It’s actually ILLEGAL to take pictures of the Eiffel Tower at night

“Hold up, did I read the title, right?” Well yes, yes you did.

Ahh, Paris, the City of Love, a must visit in every girl’s travel bucket list. Imagine this – you just got married and finally get to go overseas for your honeymoon, donated your kidney to get yourself air tickets to Paris, planned your destination from A-Z just to take that one Instagram-worthy picture and watch the Eiffel Tower light up like a Christmas tree… only to get fined for breaking the law.

Serious ouch.

The Eiffel Tower is famous for it’s raw beauty when it lights up at night, and millions of people who witnessed it would agree that it’s indeed a beautiful sight. However, beautiful as it is, it’s illegal to snap photos of the tower at night. Girls, I can hear the sounds of your hearts breaking.

According to Snopes, “Tourists can click away all they want during the daytime. However, the light show, added in 1985, is considered an artistic display and is indeed protected by copyright.”

Created in 2005, Société d’Exploitation de la Tour Eiffel, the company that runs the Eiffel Tower, goes so far as to list on their website that permission is needed for taking pictures of the Eiffel Tower at night in the FAQ section (that nobody reads).

Tourists around the world are completely unaware of the fact that it is considered illegal to upload pictures of the beautifully lit up tower on their social media. Under the European Copyright Law, monuments like the Eiffel Tower are protected for the lifespan of the work’s legal creator. Gustav Eiffel, the creator of the Eiffel Tower died in 1923, so in 1993 it re-entered public domain, however, the lights installed by Pierre Bideau only ignited after 1985 – which means that it is illegal to take both videos and images alike of the Eiffel Tower during the night as the light choreography of Bideau is still protected by the law.

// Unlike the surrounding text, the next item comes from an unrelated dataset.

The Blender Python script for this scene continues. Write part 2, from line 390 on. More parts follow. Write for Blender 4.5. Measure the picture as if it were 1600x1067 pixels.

With this, it is legal to take the top section of the lighted up monument, but who does that anyway?

So folks, you have 3 options:

  1. Not take pictures of the Eiffel Tower at night.
  2. Take it and risk being fined.
  3. Wait until the Eiffel Tower becomes a public domain again.

To date, nobody has ever been prosecuted for taking pictures of the Eiffel Tower at night, that said, never say never, right?